━━━ Supplied records ━━━

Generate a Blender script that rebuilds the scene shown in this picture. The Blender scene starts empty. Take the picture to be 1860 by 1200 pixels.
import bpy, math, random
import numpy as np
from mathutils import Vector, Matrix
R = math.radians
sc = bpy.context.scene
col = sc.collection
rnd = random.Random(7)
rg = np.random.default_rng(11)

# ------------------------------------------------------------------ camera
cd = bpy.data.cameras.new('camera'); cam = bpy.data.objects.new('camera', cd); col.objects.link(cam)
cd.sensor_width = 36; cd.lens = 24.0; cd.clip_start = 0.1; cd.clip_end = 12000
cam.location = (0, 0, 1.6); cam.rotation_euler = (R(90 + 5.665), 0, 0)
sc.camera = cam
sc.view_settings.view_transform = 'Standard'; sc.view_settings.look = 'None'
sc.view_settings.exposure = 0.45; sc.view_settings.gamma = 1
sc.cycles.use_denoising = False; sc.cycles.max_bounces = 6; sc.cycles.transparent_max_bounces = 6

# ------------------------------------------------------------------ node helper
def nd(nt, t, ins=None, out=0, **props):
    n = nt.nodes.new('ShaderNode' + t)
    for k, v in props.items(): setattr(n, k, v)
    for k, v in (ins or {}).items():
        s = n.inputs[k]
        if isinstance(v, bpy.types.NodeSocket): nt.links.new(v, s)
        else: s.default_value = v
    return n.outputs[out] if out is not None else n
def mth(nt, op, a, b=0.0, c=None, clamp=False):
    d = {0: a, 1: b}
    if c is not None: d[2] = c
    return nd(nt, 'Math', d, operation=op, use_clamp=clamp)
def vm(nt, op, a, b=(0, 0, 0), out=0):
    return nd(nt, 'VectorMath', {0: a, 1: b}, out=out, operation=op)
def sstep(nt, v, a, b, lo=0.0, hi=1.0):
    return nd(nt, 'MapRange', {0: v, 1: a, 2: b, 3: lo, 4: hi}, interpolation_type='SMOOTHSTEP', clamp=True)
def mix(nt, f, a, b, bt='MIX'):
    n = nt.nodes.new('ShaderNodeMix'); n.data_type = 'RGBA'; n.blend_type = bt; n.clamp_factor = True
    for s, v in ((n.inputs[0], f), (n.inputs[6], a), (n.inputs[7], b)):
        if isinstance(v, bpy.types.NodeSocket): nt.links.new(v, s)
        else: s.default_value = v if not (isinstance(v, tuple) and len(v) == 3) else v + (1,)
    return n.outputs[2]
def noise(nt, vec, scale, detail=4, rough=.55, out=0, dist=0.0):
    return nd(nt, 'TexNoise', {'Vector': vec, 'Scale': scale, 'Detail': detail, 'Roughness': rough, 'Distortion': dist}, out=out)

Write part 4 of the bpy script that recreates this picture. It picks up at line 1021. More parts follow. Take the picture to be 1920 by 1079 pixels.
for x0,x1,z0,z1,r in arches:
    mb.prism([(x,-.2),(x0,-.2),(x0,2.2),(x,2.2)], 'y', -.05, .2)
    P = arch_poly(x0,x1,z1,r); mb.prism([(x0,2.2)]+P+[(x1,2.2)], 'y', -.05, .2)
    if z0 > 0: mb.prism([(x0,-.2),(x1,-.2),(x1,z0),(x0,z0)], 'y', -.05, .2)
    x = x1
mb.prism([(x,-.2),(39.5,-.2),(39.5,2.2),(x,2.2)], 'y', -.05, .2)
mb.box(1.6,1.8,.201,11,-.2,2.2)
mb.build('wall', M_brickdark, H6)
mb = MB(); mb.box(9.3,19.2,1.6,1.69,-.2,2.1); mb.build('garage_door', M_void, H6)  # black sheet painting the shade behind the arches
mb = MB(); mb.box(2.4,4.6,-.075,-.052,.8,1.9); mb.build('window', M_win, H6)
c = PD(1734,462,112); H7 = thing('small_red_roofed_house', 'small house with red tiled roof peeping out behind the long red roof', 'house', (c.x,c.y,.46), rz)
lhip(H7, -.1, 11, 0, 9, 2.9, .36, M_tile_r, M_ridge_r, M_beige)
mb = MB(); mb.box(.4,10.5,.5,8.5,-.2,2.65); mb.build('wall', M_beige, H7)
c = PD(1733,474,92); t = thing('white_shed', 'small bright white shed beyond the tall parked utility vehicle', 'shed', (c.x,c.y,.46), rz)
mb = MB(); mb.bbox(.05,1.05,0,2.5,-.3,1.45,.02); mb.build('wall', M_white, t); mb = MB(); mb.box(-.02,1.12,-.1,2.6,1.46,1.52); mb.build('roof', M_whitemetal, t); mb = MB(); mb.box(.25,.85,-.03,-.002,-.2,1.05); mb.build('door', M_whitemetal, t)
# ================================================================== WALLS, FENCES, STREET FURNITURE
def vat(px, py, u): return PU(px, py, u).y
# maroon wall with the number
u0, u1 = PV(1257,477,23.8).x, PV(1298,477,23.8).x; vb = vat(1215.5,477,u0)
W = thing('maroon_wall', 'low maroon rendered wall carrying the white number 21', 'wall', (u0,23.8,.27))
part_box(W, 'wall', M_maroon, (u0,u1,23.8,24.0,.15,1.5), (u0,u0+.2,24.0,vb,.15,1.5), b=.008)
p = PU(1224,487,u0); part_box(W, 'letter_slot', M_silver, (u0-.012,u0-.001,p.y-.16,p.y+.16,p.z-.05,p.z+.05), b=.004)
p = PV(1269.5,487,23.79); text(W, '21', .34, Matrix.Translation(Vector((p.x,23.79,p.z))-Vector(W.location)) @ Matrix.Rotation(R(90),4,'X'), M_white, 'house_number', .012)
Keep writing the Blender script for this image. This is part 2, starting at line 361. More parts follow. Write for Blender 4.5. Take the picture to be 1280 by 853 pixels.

━━━

Goal | Would you write down every record again, exactly?

The answer |
Generate a Blender script that rebuilds the scene shown in this picture. The Blender scene starts empty. Take the picture to be 1860 by 1200 pixels.
import bpy, math, random
import numpy as np
from mathutils import Vector, Matrix
R = math.radians
sc = bpy.context.scene
col = sc.collection
rnd = random.Random(7)
rg = np.random.default_rng(11)

# ------------------------------------------------------------------ camera
cd = bpy.data.cameras.new('camera'); cam = bpy.data.objects.new('camera', cd); col.objects.link(cam)
cd.sensor_width = 36; cd.lens = 24.0; cd.clip_start = 0.1; cd.clip_end = 12000
cam.location = (0, 0, 1.6); cam.rotation_euler = (R(90 + 5.665), 0, 0)
sc.camera = cam
sc.view_settings.view_transform = 'Standard'; sc.view_settings.look = 'None'
sc.view_settings.exposure = 0.45; sc.view_settings.gamma = 1
sc.cycles.use_denoising = False; sc.cycles.max_bounces = 6; sc.cycles.transparent_max_bounces = 6

# ------------------------------------------------------------------ node helper
def nd(nt, t, ins=None, out=0, **props):
    n = nt.nodes.new('ShaderNode' + t)
    for k, v in props.items(): setattr(n, k, v)
    for k, v in (ins or {}).items():
        s = n.inputs[k]
        if isinstance(v, bpy.types.NodeSocket): nt.links.new(v, s)
        else: s.default_value = v
    return n.outputs[out] if out is not None else n
def mth(nt, op, a, b=0.0, c=None, clamp=False):
    d = {0: a, 1: b}
    if c is not None: d[2] = c
    return nd(nt, 'Math', d, operation=op, use_clamp=clamp)
def vm(nt, op, a, b=(0, 0, 0), out=0):
    return nd(nt, 'VectorMath', {0: a, 1: b}, out=out, operation=op)
def sstep(nt, v, a, b, lo=0.0, hi=1.0):
    return nd(nt, 'MapRange', {0: v, 1: a, 2: b, 3: lo, 4: hi}, interpolation_type='SMOOTHSTEP', clamp=True)
def mix(nt, f, a, b, bt='MIX'):
    n = nt.nodes.new('ShaderNodeMix'); n.data_type = 'RGBA'; n.blend_type = bt; n.clamp_factor = True
    for s, v in ((n.inputs[0], f), (n.inputs[6], a), (n.inputs[7], b)):
        if isinstance(v, bpy.types.NodeSocket): nt.links.new(v, s)
        else: s.default_value = v if not (isinstance(v, tuple) and len(v) == 3) else v + (1,)
    return n.outputs[2]
def noise(nt, vec, scale, detail=4, rough=.55, out=0, dist=0.0):
    return nd(nt, 'TexNoise', {'Vector': vec, 'Scale': scale, 'Detail': detail, 'Roughness': rough, 'Distortion': dist}, out=out)

Write part 4 of the bpy script that recreates this picture. It picks up at line 1021. More parts follow. Take the picture to be 1920 by 1079 pixels.
for x0,x1,z0,z1,r in arches:
    mb.prism([(x,-.2),(x0,-.2),(x0,2.2),(x,2.2)], 'y', -.05, .2)
    P = arch_poly(x0,x1,z1,r); mb.prism([(x0,2.2)]+P+[(x1,2.2)], 'y', -.05, .2)
    if z0 > 0: mb.prism([(x0,-.2),(x1,-.2),(x1,z0),(x0,z0)], 'y', -.05, .2)
    x = x1
mb.prism([(x,-.2),(39.5,-.2),(39.5,2.2),(x,2.2)], 'y', -.05, .2)
mb.box(1.6,1.8,.201,11,-.2,2.2)
mb.build('wall', M_brickdark, H6)
mb = MB(); mb.box(9.3,19.2,1.6,1.69,-.2,2.1); mb.build('garage_door', M_void, H6)  # black sheet painting the shade behind the arches
mb = MB(); mb.box(2.4,4.6,-.075,-.052,.8,1.9); mb.build('window', M_win, H6)
c = PD(1734,462,112); H7 = thing('small_red_roofed_house', 'small house with red tiled roof peeping out behind the long red roof', 'house', (c.x,c.y,.46), rz)
lhip(H7, -.1, 11, 0, 9, 2.9, .36, M_tile_r, M_ridge_r, M_beige)
mb = MB(); mb.box(.4,10.5,.5,8.5,-.2,2.65); mb.build('wall', M_beige, H7)
c = PD(1733,474,92); t = thing('white_shed', 'small bright white shed beyond the tall parked utility vehicle', 'shed', (c.x,c.y,.46), rz)
mb = MB(); mb.bbox(.05,1.05,0,2.5,-.3,1.45,.02); mb.build('wall', M_white, t); mb = MB(); mb.box(-.02,1.12,-.1,2.6,1.46,1.52); mb.build('roof', M_whitemetal, t); mb = MB(); mb.box(.25,.85,-.03,-.002,-.2,1.05); mb.build('door', M_whitemetal, t)
# ================================================================== WALLS, FENCES, STREET FURNITURE
def vat(px, py, u): return PU(px, py, u).y
# maroon wall with the number
u0, u1 = PV(1257,477,23.8).x, PV(1298,477,23.8).x; vb = vat(1215.5,477,u0)
W = thing('maroon_wall', 'low maroon rendered wall carrying the white number 21', 'wall', (u0,23.8,.27))
part_box(W, 'wall', M_maroon, (u0,u1,23.8,24.0,.15,1.5), (u0,u0+.2,24.0,vb,.15,1.5), b=.008)
p = PU(1224,487,u0); part_box(W, 'letter_slot', M_silver, (u0-.012,u0-.001,p.y-.16,p.y+.16,p.z-.05,p.z+.05), b=.004)
p = PV(1269.5,487,23.79); text(W, '21', .34, Matrix.Translation(Vector((p.x,23.79,p.z))-Vector(W.location)) @ Matrix.Rotation(R(90),4,'X'), M_white, 'house_number', .012)
Keep writing the Blender script for this image. This is part 2, starting at line 361. More parts follow. Write for Blender 4.5. Take the picture to be 1280 by 853 pixels.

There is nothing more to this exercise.